The Cost-Benefit Analysis of Redomiciliation
Given the 2025 HKMA changes, some family offices are considering redomiciling their trusts from Cayman to BVI to take advantage of the VISTA Act’s flexibility. The cost of redomiciliation—typically HKD 150,000 to HKD 300,000 in legal fees, plus a six-month waiting period for the Cayman Grand Court’s approval—must be weighed against the potential tax savings. For a PE portfolio with a target internal rate of return (IRR) of 20% and a carried interest allocation of 20%, the tax savings from the 0% carried interest rate versus the 16.5% standard rate can amount to HKD 3.3 million per HKD 100 million of carried interest distributed. At that scale, the redomiciliation cost is recovered within the first exit transaction. The HKMA’s 2024 circular on “Redomiciliation of Trusts” (Circular No. 24/2025) confirms that a redomiciled trust will be treated as a new trust for tax purposes, meaning it must meet the substantial activities test from the date of redomiciliation, not from the original trust’s establishment date.
The Role of the Private Trust Company in PE Exits
The Private Trust Company (PTC) has emerged as the preferred vehicle for HNW families holding PE assets through a trust, because it allows the family to retain control over the trustee board while still accessing the tax benefits of a trust structure. The HKMA’s 2024 guidelines specifically address PTCs, stating that a PTC must be “licensed or registered” under the Anti-Money Laundering and Counter-Terrorist Financing Ordinance (AMLO) if it holds “client assets” (which includes PE fund interests). This is a significant change from the pre-2024 regime, where PTCs were generally exempt from licensing if they acted for a single family.

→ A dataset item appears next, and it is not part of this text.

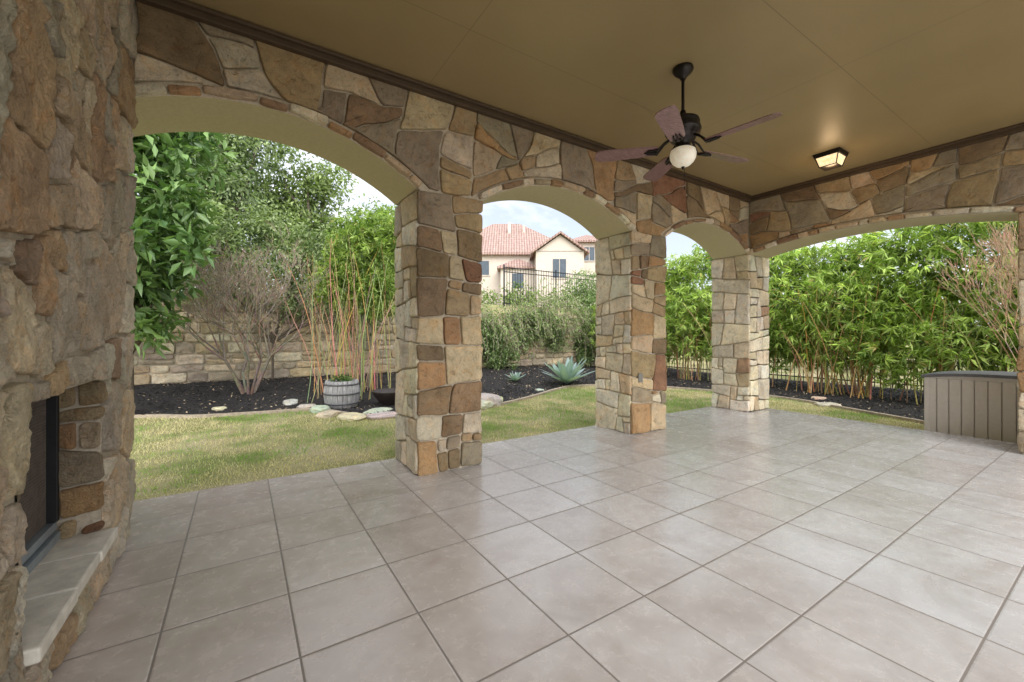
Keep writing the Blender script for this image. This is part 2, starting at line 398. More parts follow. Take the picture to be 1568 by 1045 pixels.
boxes('lintel_underside',[(-.72,cx,oy0-.02,oy1+.02,oz1+.001,oz1+.018)],M_mortarF,fp)
M_slab=simple('limestone_slab',(.58,.54,.46),.8,0,14,.18,.5,.01)
boxes('hearth_slab',[(-.72,FX+.03,oy0-.04,2.19,oz0-.05,oz0),(-.72,FX+.025,2.198,2.50,oz0-.05,oz0+.001),(-.72,FX+.03,2.508,oy1+.03,oz0-.05,oz0)],M_slab,fp,.008)
M_fmetal=simple('firebox_frame_metal',(.26,.30,.33),.4,.3,20,.15,0)
M_fblack=simple('firebox_black',(.012,.012,.012),.6,.2,20,.3,0)
M_fbrown=simple('firebox_mesh_wire',(.14,.11,.09),.5,.3,20,.2,0)
ws=[]
yy=oy0+.02
while yy<oy1-.01: ws.append(((-.742,yy,oz0+.09),(-.742,yy,oz1-.055),.0018,.0018)); yy+=.014
zz=oz0+.095
while zz<oz1-.055: ws.append(((-.742,oy0,zz),(-.742,oy1,zz),.0018,.0018)); zz+=.014
tubes('firebox_mesh_screen',ws,M_fbrown,fp,4)
boxes('firebox_frame',[(-.75,-.70,oy0,oy1,oz1-.05,oz1-.002),(-.75,-.70,oy0,oy1,oz0+.003,oz0+.04),(-.75,-.715,oy0,oy1,oz0+.048,oz0+.085)],M_fmetal,fp,.003)
boxes('firebox_side_frame',[(-.75,-.705,oy1-.03,oy1-.002,oz0+.09,oz1-.055),(-.75,-.705,oy0+.002,oy0+.03,oz0+.09,oz1-.055)],M_fblack,fp,.003)
boxes('firebox_back',[(-1.4,-.77,oy0-.015,oy1+.015,oz0-.03,oz1+.01)],M_fblack,fp)

# ---- ceiling / trim / floor
boxes('patio_ceiling',[(-1.4,XI+.3,-.75,YI+.3,CZ,CZ+.12)],M_ceil)
tr=empty('ceiling_trim')
boxes('trim_boards',[(FX,XI-.055,YI-.055,YI-.003,CZ-.065,CZ-.002),(XI-.055,XI-.003,-.74,YI-.003,CZ-.065,CZ-.003),(FX,XI-.1,YI-.09,YI-.056,CZ-.028,CZ-.002),(XI-.09,XI-.056,-.74,YI-.09,CZ-.028,CZ-.002)],M_trim,tr,.004)
rf=simple('roof_fascia',(.25,.2,.1),.7)
boxes('patio_roof',[(-2.2,XO+.3,-.8,YO+.3,3.61,3.75)],rf)
fl=boxes('patio_floor',[(-1.6,XO+.02,-7,YO+.02,-.25,0)],M_floor,None,.01)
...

The PTC Board Composition Requirement
Under the HKMA’s revised “Guidelines on Private Trust Companies” (2024), a PTC that holds PE assets must have a board of at least three directors, of which at least one must be a “qualified professional” (a lawyer, accountant, or licensed trust officer). This is a departure from the previous requirement, which allowed a single family member to act as the sole director. For a family office that has historically relied on a single family patriarch to make all investment decisions, this new requirement forces a governance change. The practical implication is that the family must either appoint an external professional to the PTC board, which dilutes control, or restructure the trust so that the PE assets are held by a separate BVI SPV, with the PTC acting only as the shareholder of the SPV. The latter structure preserves the family’s control over the PE investments while complying with the HKMA’s licensing requirement.

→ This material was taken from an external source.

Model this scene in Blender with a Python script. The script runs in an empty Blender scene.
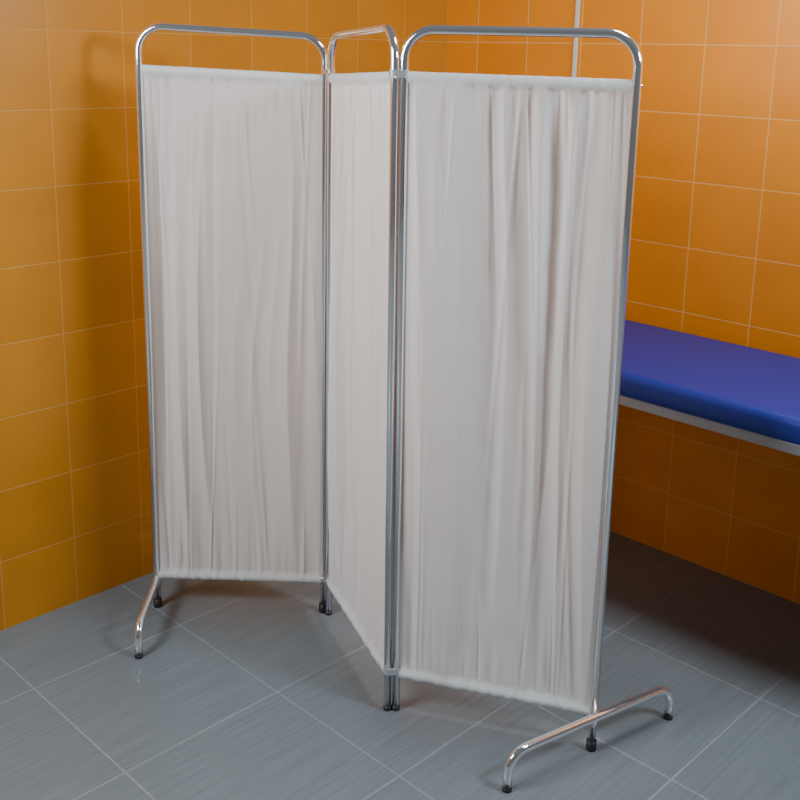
import bpy, bmesh, math, random
from mathutils import Vector, Matrix, noise
S = bpy.context.scene
COL = S.collection
PI = math.pi
V2 = lambda x, y: Vector((x, y))
# world: room corner at the origin, wall_left on x = 0, wall_back on y = 0, metres
CAM = Vector((2.6427, -2.9255, 1.62))
A = math.radians(44.4)                       # heading of the camera, turned left of +y
def W(p):                                    # plan point given as (right of camera, ahead of camera)
    return V2(CAM.x + p[0]*math.cos(A) - p[1]*math.sin(A), CAM.y + p[0]*math.sin(A) + p[1]*math.cos(A))

# ------------------------------------------------------------------ materials
def mat(name, col, rough=.5, metal=0.0, **kw):
    m = bpy.data.materials.new(name); m.use_nodes = True
    b = m.node_tree.nodes['Principled BSDF']
    b.inputs['Base Color'].default_value = (*col, 1); b.inputs['Roughness'].default_value = rough; b.inputs['Metallic'].default_value = metal
    for k, v in kw.items(): b.inputs[k].default_value = v
    return m
def nd(m, t, **kw):
    n = m.node_tree.nodes.new(t)
    for k, v in kw.items(): setattr(n, k, v)
    return n
def tile_mat(name, axes, bw, rh, ou, ov, c1, c2, grout, ms, rough, streak=None, streak_amt=.3, spec=.5):
    m = mat(name, c1, rough); nt = m.node_tree; b = nt.nodes['Principled BSDF']; lk = nt.links.new
    b.inputs['Specular IOR Level'].default_value = spec
    tc = nd(m, 'ShaderNodeTexCoord'); sp = nd(m, 'ShaderNodeSeparateXYZ'); lk(tc.outputs['Object'], sp.inputs[0])
    cx = nd(m, 'ShaderNodeCombineXYZ')
    for i, (ax, o) in enumerate(zip(axes, (ou, ov))):
        a = nd(m, 'ShaderNodeMath', operation='ADD'); a.inputs[1].default_value = o
        lk(sp.outputs[ax], a.inputs[0]); lk(a.outputs[0], cx.inputs[i])
    br = nd(m, 'ShaderNodeTexBrick', offset=0.0, squash=1.0, offset_frequency=1, squash_frequency=1)
    br.inputs['Scale'].default_value = 1; br.inputs['Brick Width'].default_value = bw; br.inputs['Row Height'].default_value = rh
    br.inputs['Mortar Size'].default_value = ms; br.inputs['Mortar Smooth'].default_value = .15
    br.inputs['Color1'].default_value = (*c1,1); br.inputs['Color2'].default_value = (*c2,1); br.inputs['Mortar'].default_value = (*grout,1)
    lk(cx.outputs[0], br.inputs['Vector'])
    col = br.outputs['Color']
    nz = nd(m, 'ShaderNodeTexNoise'); nz.inputs['Detail'].default_value = 4
    mp = nd(m, 'ShaderNodeMapping'); lk(cx.outputs[0], mp.inputs['Vector']); lk(mp.outputs[0], nz.inputs['Vector'])
    if streak: mp.inputs['Scale'].default_value = streak; nz.inputs['Scale'].default_value = 1
    else: nz.inputs['Scale'].default_value = 6
    mr = nd(m, 'ShaderNodeMapRange'); mr.inputs['From Min'].default_value = .3; mr.inputs['From Max'].default_value = .7
    mr.inputs['To Min'].default_value = 1-streak_amt; mr.inputs['To Max'].default_value = 1+streak_amt*.6
    lk(nz.outputs['Fac'], mr.inputs['Value'])
    mx = nd(m, 'ShaderNodeMix', data_type='RGBA', blend_type='MULTIPLY'); mx.inputs[0].default_value = 1
    lk(col, mx.inputs[6]); lk(mr.outputs[0], mx.inputs[7]); lk(mx.outputs[2], b.inputs['Base Color'])
    rg = nd(m, 'ShaderNodeMapRange'); rg.inputs['To Min'].default_value = rough; rg.inputs['To Max'].default_value = .85
    lk(br.outputs['Fac'], rg.inputs['Value']); lk(rg.outputs[0], b.inputs['Roughness'])
    bp = nd(m, 'ShaderNodeBump', invert=True); bp.inputs['Strength'].default_value = .35; bp.inputs['Distance'].default_value = .002
    lk(br.outputs['Fac'], bp.inputs['Height']); lk(bp.outputs[0], b.inputs['Normal'])
    return m
TW, TR = .224, .207
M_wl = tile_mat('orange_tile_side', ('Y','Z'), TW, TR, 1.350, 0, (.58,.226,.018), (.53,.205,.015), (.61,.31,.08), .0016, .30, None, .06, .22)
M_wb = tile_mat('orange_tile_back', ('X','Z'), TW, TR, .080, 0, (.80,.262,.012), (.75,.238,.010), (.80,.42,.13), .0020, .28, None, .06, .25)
ft = .4425
M_fl = tile_mat('grey_floor_tile', ('X','Y'), ft, ft, -.3192, 1.4281, (.165,.196,.214), (.158,.189,.207), (.238,.268,.286), .0025, .33, (120, 4, 1), .15)
M_cl = mat('chrome', (.95,.96,.98), .09, .90)
M_clip = mat('silver_clip', (.50,.51,.52), .3, .4)
M_blk = mat('black_rubber', (.012,.012,.014), .55)
M_gpl = mat('dark_metal_plug', (.06,.06,.065), .35, .6)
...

The Exit Documentation and the PTC’s Fiduciary Duty
When the PTC decides to exit a PE investment, it must balance its fiduciary duty to the beneficiaries with the family’s commercial objectives. Under Hong Kong trust law (as codified in the Trustee Ordinance, Cap. 29), the PTC must act in the “best interests” of the beneficiaries, which in a PE context means achieving the highest possible sale price. However, a family may have non-financial objectives for the exit—such as selling to a particular buyer who will preserve the company’s legacy—that conflict with the duty to maximize value. The HKMA’s 2023 guidance on “Non-Financial Objectives in Trusts” (Guidance Note 2023/08) permits a trust deed to include “non-financial purposes” for the PE assets, but only if these purposes are “clearly defined and measurable.” For example, a trust deed can specify that the PE portfolio company must be sold to a buyer that agrees to retain all existing employees for at least two years after the sale. The PTC must document its consideration of these non-financial objectives in the board minutes for the exit, and the minutes must be available for inspection by the HKMA upon request.

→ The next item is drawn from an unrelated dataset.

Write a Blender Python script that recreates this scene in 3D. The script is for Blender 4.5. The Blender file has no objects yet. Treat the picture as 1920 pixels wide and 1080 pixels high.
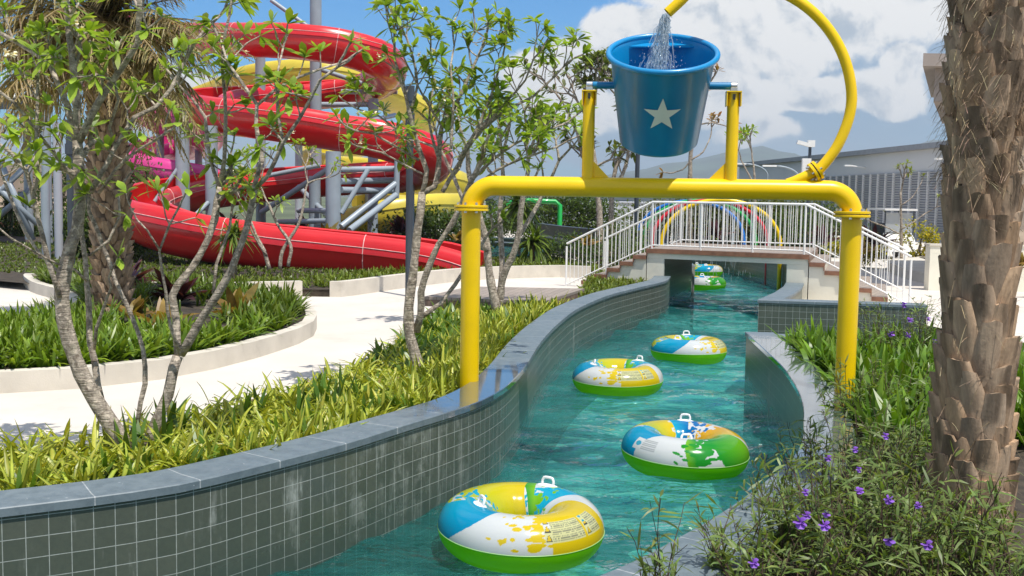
import bpy, bmesh, math, random
import numpy as np
from mathutils import Vector, Matrix, noise as mnoise
from mathutils.geometry import tessellate_polygon

SC = bpy.context.scene
COL = SC.collection
PI = math.pi
# ------------------------------------------------------------------ camera
F = 2000.0
PITCH = math.atan(168.0 / F)
ROLL = math.radians(0.9)
CAMZ = 2.5

def ray(px, py):
    dx, dy = px - 960.0, py - 540.0
    u = dx * math.cos(ROLL) + dy * math.sin(ROLL)
    v = -dx * math.sin(ROLL) + dy * math.cos(ROLL)
    return Vector((u / F, math.cos(PITCH) - v / F * math.sin(PITCH), -math.sin(PITCH) - v / F * math.cos(PITCH)))

def at(px, py, z):                      # point of the plane z seen at that pixel
    r = ray(px, py); t = (z - CAMZ) / r.z
    return Vector((r.x * t, r.y * t, z))

def atd(px, py, d):                     # point at distance d along the view axis
    r = ray(px, py); t = d / r.y
    return Vector((r.x * t, d, CAMZ + r.z * t))

cam_d = bpy.data.cameras.new('camera')
cam_d.sensor_width = 36.0
cam_d.lens = 36.0 * F / 1920.0
cam_d.clip_start = 0.1
cam_d.clip_end = 20000
cam = bpy.data.objects.new('camera', cam_d)
COL.objects.link(cam)
cam.matrix_world = Matrix.Translation((0, 0, CAMZ)) @ Matrix.Rotation(PI / 2 - PITCH, 4, 'X') @ Matrix.Rotation(ROLL, 4, 'Z')
SC.camera = cam

# ------------------------------------------------------------------ objects
def lin(r, g, b):
    def c(x):
        x /= 255.0
        return x / 12.92 if x <= .04045 else ((x + .055) / 1.055) ** 2.4
    return (c(r), c(g), c(b))

class MB:
    def __init__(s):
        s.v = []; s.f = []; s.c = []; s.uv = {}; s.m = []
    def add(s, vs, fs, col=None, mi=0):
        n = len(s.v)
        s.v.extend([tuple(p) for p in vs])
        s.f.extend([tuple(i + n for i in f) for f in fs])
        s.m.extend([mi] * len(fs))
        s.c.extend([col or (1, 1, 1)] * len(vs))
        return n
    def box(s, c, size, rot=None, col=None, mi=0):
        hx, hy, hz = size[0] / 2, size[1] / 2, size[2] / 2
        vs = [Vector((x, y, z)) for x in (-hx, hx) for y in (-hy, hy) for z in (-hz, hz)]
        if rot is not None: vs = [rot @ v for v in vs]
        vs = [v + Vector(c) for v in vs]
        s.add(vs, [(0, 1, 3, 2), (4, 6, 7, 5), (0, 4, 5, 1), (2, 3, 7, 6), (0, 2, 6, 4), (1, 5, 7, 3)], col, mi)
    def hexa(s, b4, t4, col=None, mi=0):      # bottom 4 / top 4 points, same winding
        s.add(list(b4) + list(t4), [(3, 2, 1, 0), (4, 5, 6, 7), (0, 1, 5, 4), (1, 2, 6, 5), (2, 3, 7, 6), (3, 0, 4, 7)], col, mi)
    def tube(s, pts, rad, n=8, col=None, cap=True, mi=0):
        pts = [Vector(p) for p in pts]
        if not hasattr(rad, '__len__'): rad = [rad] * len(pts)
        k = len(pts)
        t0 = (pts[1] - pts[0]).normalized()
        a = t0.orthogonal().normalized()
        vs = []
        for i in range(k):
            t = (pts[min(i + 1, k - 1)] - pts[max(i - 1, 0)])
            if t.length < 1e-9: t = t0
            t = t.normalized()
            a = (a - t * a.dot(t))
            a = a.normalized() if a.length > 1e-6 else t.orthogonal().normalized()
            b = t.cross(a)
            for j in range(n):
                q = 2 * PI * j / n
                vs.append(pts[i] + (a * math.cos(q) + b * math.sin(q)) * rad[i])
        fs = []
        for i in range(k - 1):
            for j in range(n):
                j2 = (j + 1) % n
                fs.append((i * n + j, i * n + j2, (i + 1) * n + j2, (i + 1) * n + j))
        if cap:
            fs.append(tuple(range(n - 1, -1, -1)))
            fs.append(tuple((k - 1) * n + j for j in range(n)))
        s.add(vs, fs, col, mi)
    def lathe(s, prof, n=24, M=None, col=None, mi=0):   # prof: (r, z) list, open
        vs = []
        for r, z in prof:
            for j in range(n):
                q = 2 * PI * j / n
                p = Vector((r * math.cos(q), r * math.sin(q), z))
                vs.append(M @ p if M is not None else p)
        fs = []
        for i in range(len(prof) - 1):
            for j in range(n):
                j2 = (j + 1) % n
                fs.append((i * n + j, i * n + j2, (i + 1) * n + j2, (i + 1) * n + j))
        s.add(vs, fs, col, mi)
    def prism(s, poly, z0, z1, col=None, mi=0):   # poly of (x,y)
        n = len(poly)
        area = sum(poly[i][0] * poly[(i + 1) % n][1] - poly[(i + 1) % n][0] * poly[i][1] for i in range(n))
        if area < 0: poly = list(poly)[::-1]
        vs = [Vector((p[0], p[1], z0)) for p in poly] + [Vector((p[0], p[1], z1)) for p in poly]
        fs = [(i, (i + 1) % n, n + (i + 1) % n, n + i) for i in range(n)]
        tri = tessellate_polygon([[Vector((p[0], p[1], 0)) for p in poly]])
        for t in tri:
            a, b, c = t
            cr = (Vector(poly[b][:2] + (0,)) if isinstance(poly[b], tuple) else Vector((poly[b][0], poly[b][1], 0))) - Vector((poly[a][0], poly[a][1], 0))
            cr2 = Vector((poly[c][0], poly[c][1], 0)) - Vector((poly[a][0], poly[a][1], 0))
            if cr.cross(cr2).z < 0: a, c = c, a
            fs.append((n + a, n + b, n + c)); fs.append((c, b, a))
        s.add(vs, fs, col, mi)
    def build(s, name, mats, parent=None, smooth=False, loc=None, autosmooth=None, merge=False):
        me = bpy.data.meshes.new(name)
        me.from_pydata(s.v, [], s.f)
        if not isinstance(mats, (list, tuple)): mats = [mats]
        for m in mats: me.materials.append(m)
        if len(mats) > 1: me.polygons.foreach_set('material_index', s.m)
        ca = me.color_attributes.new('Col', 'FLOAT_COLOR', 'POINT')
        arr = np.ones((len(s.v), 4), dtype=np.float32)
        arr[:, :3] = np.array(s.c, dtype=np.float32)
        ca.data.foreach_set('color', arr.ravel())
        if smooth: me.polygons.foreach_set('use_smooth', [True] * len(me.polygons))
        if smooth and autosmooth: me.set_sharp_from_angle(angle=math.radians(autosmooth))
        return link(name, me, parent, loc)

def link(name, me, parent=None, loc=None):
    o = bpy.data.objects.new(name, me)
    COL.objects.link(o)
    if loc is not None: o.location = loc
    if parent is not None: adopt(o, parent)
    return o

ORIG = {}
def adopt(o, parent):       # o's mesh is in world coordinates; a mesh parent sits at the world origin
    o.parent = parent
    if parent.name in ORIG: o.matrix_parent_inverse = Matrix.Translation(-ORIG[parent.name])

def empty(name, loc, label=None, cat=None, group=None):
    o = bpy.data.objects.new(name, None)
    o.empty_display_size = .2
    COL.objects.link(o)
    o.location = loc
    ORIG[o.name] = Vector(loc)
    tag(o, label, cat, group)
    return o

def tag(o, label=None, cat=None, group=None, kind=None):
    if label: o['label'] = label
    if cat: o['category'] = cat
    if group: o['group'] = group
    if kind: o['kind'] = kind
    return o

def np_mesh(name, V, Fq, C, mat, parent=None, smooth=False):
    V = np.asarray(V, dtype=np.float32); Fq = np.asarray(Fq, dtype=np.int32)
    me = bpy.data.meshes.new(name)
    me.vertices.add(len(V)); me.vertices.foreach_set('co', V.ravel())
    k = Fq.shape[1]
    me.loops.add(Fq.size); me.loops.foreach_set('vertex_index', Fq.ravel())
    me.polygons.add(len(Fq)); me.polygons.foreach_set('loop_start', np.arange(0, Fq.size, k, dtype=np.int32))
    me.update(calc_edges=True)
    me.validate()
    if isinstance(mat, (list, tuple)):
        for m in mat: me.materials.append(m)
    else: me.materials.append(mat)
    ca = me.color_attributes.new('Col', 'FLOAT_COLOR', 'POINT')
    arr = np.ones((len(V), 4), dtype=np.float32); arr[:, :3] = C
    ca.data.foreach_set('color', arr.ravel())
    if smooth: me.polygons.foreach_set('use_smooth', np.ones(len(Fq), dtype=bool))
    return link(name, me, parent)

def copy_tree(o, loc, rz=0, label=None, group=None):
    c = o.copy(); COL.objects.link(c); c.location = loc; c.rotation_euler = (0, 0, rz)
    if label: c['label'] = label
    if group: c['group'] = group
    for ch in o.children:
        d = ch.copy(); COL.objects.link(d); d.parent = c
        for g in ch.children:
            e = g.copy(); COL.objects.link(e); e.parent = d
    return c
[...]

The Tax Reporting Obligation for the PTC
The HKMA’s 2025 amendments to the IRO require any trust that claims the carried interest exemption to file an annual “Carried Interest Return” with the Inland Revenue Department (IRD), detailing the amount of carried interest distributed, the name of the recipient, and the location of the CIGA. For a PTC, this return must be signed by a director who is a “qualified professional” as defined above. The penalty for filing a false return is a fine of HKD 50,000 and a potential tax assessment at the standard rate for the entire carried interest amount. Given that a typical PE fund may generate carried interest of HKD 50 million to HKD 200 million over its life, the financial risk of a compliance error is substantial. The PTC must therefore maintain a detailed log of all meetings, emails, and travel itineraries related to the exit, and this log must be retained for at least seven years after the exit date.
Actionable Takeaways
- Redomicile Cayman STAR trusts to BVI VISTA trusts before 31 March 2026 to benefit from the VISTA Act’s streamlined exit procedures and avoid the Cayman Grand Court’s six-month approval timeline for PE sales.
- Ensure the trust’s investment committee holds at least four meetings per year in Hong Kong with a minimum of two full-time employees present to satisfy the HKMA’s “four eyes” principle for substantial activities under IRO Section 20AC.
- Restructure the PTC board to include at least one qualified professional (lawyer, accountant, or licensed trust officer) to comply with the HKMA’s 2024 guidelines on PTC licensing for PE asset holdings.
- Document all exit-related activities in a contemporaneous log including board minutes, email correspondence, and travel records, and retain this log for seven years to support any future IRD audit of the carried interest exemption claim.
- Separate the trustee’s role from the investment manager’s role by holding PE fund interests through a BVI SPV, with the trust acting solely as the shareholder, to preserve the offshore fund exemption under IRO Section 20AC and avoid a permanent establishment in Hong Kong.